→ Given exercise:
In the lines below, output everything from the first line through the line containing "COL = bpy.context.scene.collection" exactly as it is. Pictures are not part of the output.

→ Input material:

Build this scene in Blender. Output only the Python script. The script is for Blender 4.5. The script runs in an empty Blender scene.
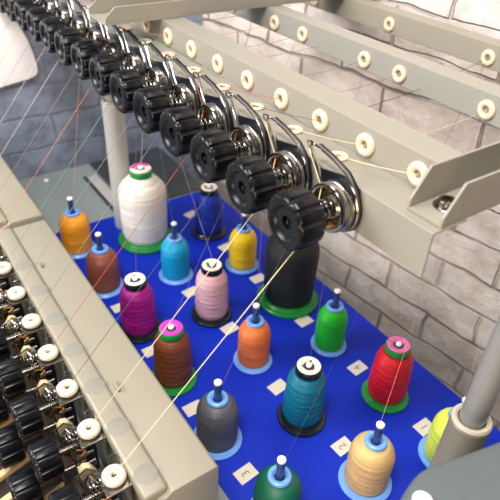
import bpy, bmesh, math, random
from mathutils import Vector, Matrix
random.seed(7)
PI = math.pi
COL = bpy.context.scene.collection

# ------------------------------------------------------------------ materials
def srgb(r, g, b):
    f = lambda c: (c/255/12.92) if c/255 <= .04045 else ((c/255+.055)/1.055)**2.4
    return (f(r), f(g), f(b), 1)

def mat(name, rgb, rough=.5, metal=0., bump=0., bscale=400., var=0., vscale=30., spec=.5, sss=0., coat=0., stretch=(1, 1, 1)):
    m = bpy.data.materials.new(name); m.use_nodes = True
    nt = m.node_tree; b = nt.nodes['Principled BSDF']
    b.inputs['Base Color'].default_value = srgb(*rgb)
    b.inputs['Roughness'].default_value = rough
    b.inputs['Metallic'].default_value = metal
    b.inputs['Specular IOR Level'].default_value = spec
    b.inputs['Coat Weight'].default_value = coat
    if sss:
        b.inputs['Subsurface Weight'].default_value = sss
        b.inputs['Subsurface Scale'].default_value = .004
    tc = nt.nodes.new('ShaderNodeTexCoord'); mp = nt.nodes.new('ShaderNodeMapping')
    mp.inputs['Scale'].default_value = stretch
    nt.links.new(tc.outputs['Object'], mp.inputs['Vector'])
    if var:
        n = nt.nodes.new('ShaderNodeTexNoise'); n.inputs['Scale'].default_value = vscale; n.inputs['Detail'].default_value = 6
        nt.links.new(mp.outputs['Vector'], n.inputs['Vector'])
        r = nt.nodes.new('ShaderNodeValToRGB')
        c = srgb(*rgb)
        r.color_ramp.elements[0].position = .3; r.color_ramp.elements[1].position = .7
        r.color_ramp.elements[0].color = tuple(x*(1-var) for x in c[:3])+(1,)
        r.color_ramp.elements[1].color = tuple(min(1, x*(1+var)) for x in c[:3])+(1,)
        nt.links.new(n.outputs['Fac'], r.inputs['Fac']); nt.links.new(r.outputs['Color'], b.inputs['Base Color'])
    if bump:
        n2 = nt.nodes.new('ShaderNodeTexNoise'); n2.inputs['Scale'].default_value = bscale; n2.inputs['Detail'].default_value = 3
        nt.links.new(mp.outputs['Vector'], n2.inputs['Vector'])
        bp = nt.nodes.new('ShaderNodeBump'); bp.inputs['Strength'].default_value = bump; bp.inputs['Distance'].default_value = .001
        nt.links.new(n2.outputs['Fac'], bp.inputs['Height']); nt.links.new(bp.outputs['Normal'], b.inputs['Normal'])
    return m

def thread_mat(name, rgb, rough=.42, sheen=.0):
    """Wound glossy thread: fine horizontal ridges plus slow tonal variation of the yarn layers."""
    m = bpy.data.materials.new(name); m.use_nodes = True
    nt = m.node_tree; b = nt.nodes['Principled BSDF']
    b.inputs['Roughness'].default_value = rough
    b.inputs['Sheen Weight'].default_value = sheen
    b.inputs['Specular IOR Level'].default_value = .45
    tc = nt.nodes.new('ShaderNodeTexCoord')
    mp = nt.nodes.new('ShaderNodeMapping'); mp.inputs['Scale'].default_value = (12, 12, 260)
    nt.links.new(tc.outputs['Object'], mp.inputs['Vector'])
    n = nt.nodes.new('ShaderNodeTexNoise'); n.inputs['Scale'].default_value = 1; n.inputs['Detail'].default_value = 4
    nt.links.new(mp.outputs['Vector'], n.inputs['Vector'])
    r = nt.nodes.new('ShaderNodeValToRGB'); c = srgb(*rgb)
    r.color_ramp.elements[0].position = .3; r.color_ramp.elements[1].position = .72
    r.color_ramp.elements[0].color = tuple(x*.72 for x in c[:3])+(1,)
    r.color_ramp.elements[1].color = tuple(min(1, x*1.12) for x in c[:3])+(1,)
    nt.links.new(n.outputs['Fac'], r.inputs['Fac']); nt.links.new(r.outputs['Color'], b.inputs['Base Color'])
    w = nt.nodes.new('ShaderNodeTexWave'); w.bands_direction = 'Z'; w.inputs['Scale'].default_value = 420
    w.inputs['Distortion'].default_value = 2; w.inputs['Detail'].default_value = 2
    nt.links.new(tc.outputs['Object'], w.inputs['Vector'])
    bp = nt.nodes.new('ShaderNodeBump'); bp.inputs['Strength'].default_value = .35; bp.inputs['Distance'].default_value = .0006
    nt.links.new(w.outputs['Fac'], bp.inputs['Height'])
    bp2 = nt.nodes.new('ShaderNodeBump'); bp2.inputs['Strength'].default_value = .35; bp2.inputs['Distance'].default_value = .0015
    nt.links.new(n.outputs['Fac'], bp2.inputs['Height']); nt.links.new(bp.outputs['Normal'], bp2.inputs['Normal'])
    nt.links.new(bp2.outputs['Normal'], b.inputs['Normal'])
    return m

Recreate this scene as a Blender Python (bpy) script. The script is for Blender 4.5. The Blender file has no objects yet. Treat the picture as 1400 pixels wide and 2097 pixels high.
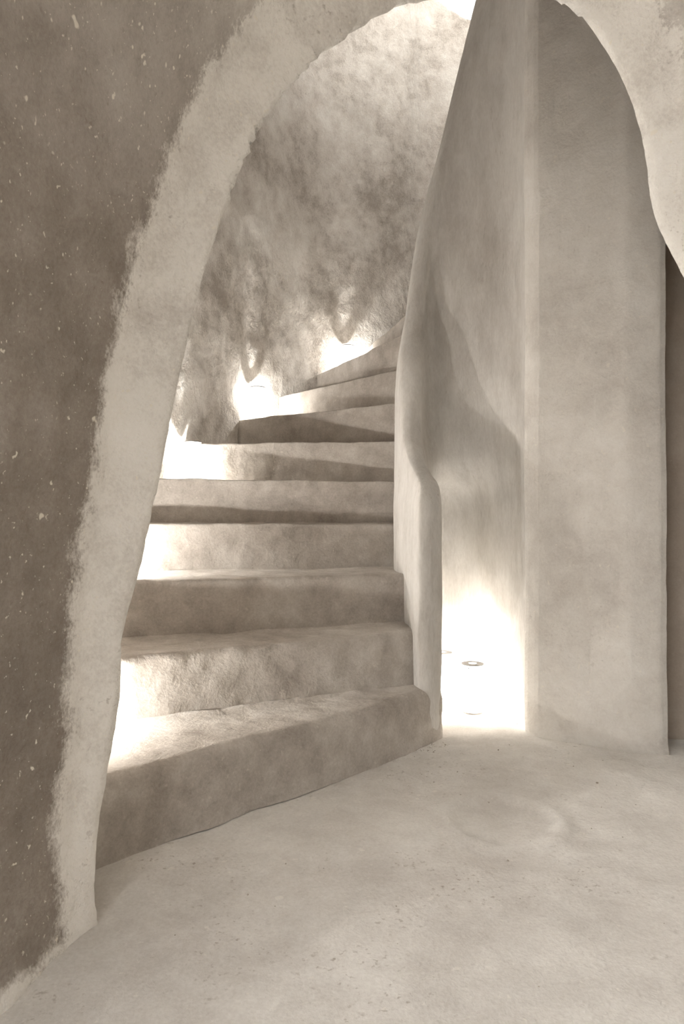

→ Task output:
Build this scene in Blender. Output only the Python script. The script is for Blender 4.5. The script runs in an empty Blender scene.
import bpy, bmesh, math, random
from mathutils import Vector, Matrix
random.seed(7)
PI = math.pi
COL = bpy.context.scene.collection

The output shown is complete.